I'm pleased to see so many people have joined the discussion.
Hal, I have to say that your posts all seem to indicate that you support torture as an interrogation technique. It seems that you are saying you support it because it may save lives. It will save lives, you say, if the information extracted can help stop a crime.
Most evidence seems to say that information obtained under torture is not reliable. Therefore, it will not save lives.
Then you say that whether the information is reliable is not the point. That bringing it up is a "strawman." But I thought the whole reason you were supporting it was to extract information, perhaps to stop a crime and save a life.
So I am unclear on what your position here is. Do you think that the USA should introduce torture as a legal method for extracting information. And if so, when should it be used? Who should administer it? Should it be used in regular prisons and jails or only in special holding centers? Who should it be used on?

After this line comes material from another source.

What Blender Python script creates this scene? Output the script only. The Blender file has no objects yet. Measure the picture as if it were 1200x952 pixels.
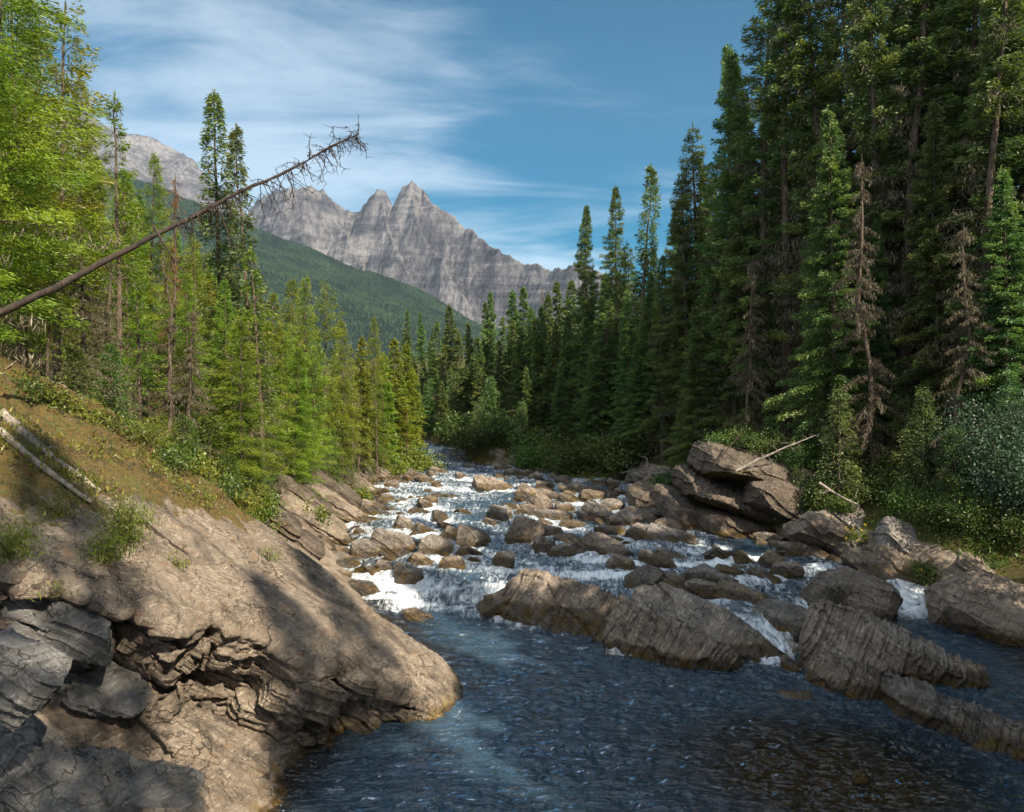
import bpy, math, random
import numpy as np
from mathutils import Vector
R = math.radians
rng = np.random.default_rng(7)
random.seed(7)
S = bpy.context.scene
COL = S.collection

# ------------------------------------------------------------------ camera
FPX, HZ = 950.0, 470.0
CAM = np.array((0.0, 0.0, 6.0))
cd = bpy.data.cameras.new('camera'); cam = bpy.data.objects.new('camera', cd); COL.objects.link(cam)
cam.location = CAM; cam.rotation_euler = (R(90), 0, 0)
cd.sensor_width = 36; cd.lens = 36 * FPX / 1200; cd.shift_y = -(476 - HZ) / 1200 * -1 * -1
cd.clip_start = 0.1; cd.clip_end = 20000
S.camera = cam
# ------------------------------------------------------------------ world
SUN_EL, SUN_AZ = 40.0, 50.0        # azimuth: degrees behind pure right
sdir = Vector((math.cos(R(SUN_EL)) * math.cos(R(SUN_AZ)), -math.cos(R(SUN_EL)) * math.sin(R(SUN_AZ)), math.sin(R(SUN_EL))))
W = bpy.data.worlds.new('World'); S.world = W; W.use_nodes = True
nt = W.node_tree; nt.nodes.clear()
def wn(t, **k):
    n = nt.nodes.new(t)
    for a, b in k.items(): setattr(n, a, b)
    return n
sky = wn('ShaderNodeTexSky', sky_type='NISHITA', sun_disc=False)
sky.sun_elevation = R(SUN_EL); sky.sun_rotation = math.atan2(sdir.x, sdir.y)
sky.air_density = 1.0; sky.dust_density = 0.5; sky.ozone_density = 3.0
tc = wn('ShaderNodeTexCoord'); sep = wn('ShaderNodeSeparateXYZ')
nt.links.new(tc.outputs['Generated'], sep.inputs[0])
def wmath(op, a, b=None, c=None):
    n = wn('ShaderNodeMath', operation=op)
    for i, v in enumerate((a, b, c)):
        if v is None: continue
        if isinstance(v, (int, float)): n.inputs[i].default_value = v
        else: nt.links.new(v, n.inputs[i])
    return n.outputs[0]
zz = wmath('MAXIMUM', wmath('ADD', sep.outputs['Z'], 0.16), 0.05)
comb = wn('ShaderNodeCombineXYZ')
cx_ = wmath('DIVIDE', sep.outputs['X'], zz); cy_ = wmath('DIVIDE', sep.outputs['Y'], zz)
nt.links.new(cx_, comb.inputs[0]); nt.links.new(cy_, comb.inputs[1])
def wnoise(scale, detail, rough, sx, sy, rot, dist=0.0, loc=(0, 0, 0)):
    mp = wn('ShaderNodeMapping'); mp.inputs['Scale'].default_value = (sx, sy, 1); mp.inputs['Rotation'].default_value = (0, 0, R(rot)); mp.inputs['Location'].default_value = loc
    nt.links.new(comb.outputs[0], mp.inputs[0])
    n = wn('ShaderNodeTexNoise'); n.inputs['Scale'].default_value = scale; n.inputs['Detail'].default_value = detail; n.inputs['Roughness'].default_value = rough; n.inputs['Distortion'].default_value = dist
    nt.links.new(mp.outputs[0], n.inputs['Vector']); return n.outputs['Fac']
big = wnoise(0.75, 3, 0.5, 1, 1.0, 20, 0.2, (3.1, 1.2, 0))
wisp = wnoise(1.5, 9, 0.60, 0.8, 2.0, -30, 0.5)
fac = wmath('ADD', wmath('MULTIPLY', big, 1.1), wmath('MULTIPLY', wisp, 0.8))
behind = wmath('MAXIMUM', wmath('MULTIPLY', wmath('SUBTRACT', 0.35, sep.outputs['Y']), 0.90), 0.0)     # unseen cloud added behind the camera and overhead to lift ambient light
fac = wmath('ADD', fac, behind)
fac = wmath('SUBTRACT', fac, wmath('MULTIPLY', sep.outputs['X'], 0.34))       # the wisps lie mostly to the left
mr = wn('ShaderNodeMapRange'); mr.interpolation_type = 'SMOOTHSTEP'
mr.inputs['From Min'].default_value = 0.88; mr.inputs['From Max'].default_value = 1.22; mr.inputs['To Max'].default_value = 0.95
nt.links.new(fac, mr.inputs['Value'])
mx = wn('ShaderNodeMix', data_type='RGBA')
mx.inputs['B'].default_value = (4.6, 5.0, 5.4, 1)
hsv = wn('ShaderNodeHueSaturation'); hsv.inputs['Saturation'].default_value = 2.3; hsv.inputs['Hue'].default_value = 0.480; hsv.inputs['Value'].default_value = 0.33; nt.links.new(sky.outputs[0], hsv.inputs['Color'])
thick = wmath('MINIMUM', wmath('ADD', 0.46, wmath('MAXIMUM', wmath('MULTIPLY', wmath('SUBTRACT', 0.4, sep.outputs['Y']), 1.2), 0.0)), 1.0)  # added out-of-view cloud is denser than the visible wisps, for ambient fill
nt.links.new(wmath('MULTIPLY', mr.outputs[0], thick), mx.inputs['Factor']); nt.links.new(hsv.outputs[0], mx.inputs['A'])
bg = wn('ShaderNodeBackground'); bg.inputs['Strength'].default_value = 0.12
wo = wn('ShaderNodeOutputWorld'); nt.links.new(mx.outputs['Result'], bg.inputs['Color']); nt.links.new(bg.outputs[0], wo.inputs['Surface'])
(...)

Maybe those are too many questions. But it seems, from your posts, that you are, in fact, condoning and advocating torture as a regular method of interrogation in the USA. Are you? If not, what is your position on torture in this country?
It also seems, from your posts, that you think Obama should continue with what was going on a Gitmo, because the techniques there were, in fact, producing viable and useful information. If you do think that, I would be very interested in seeing any evidence of it. From what I have read, not one useful scrap of info came out of the waterboarding and other techniques used there.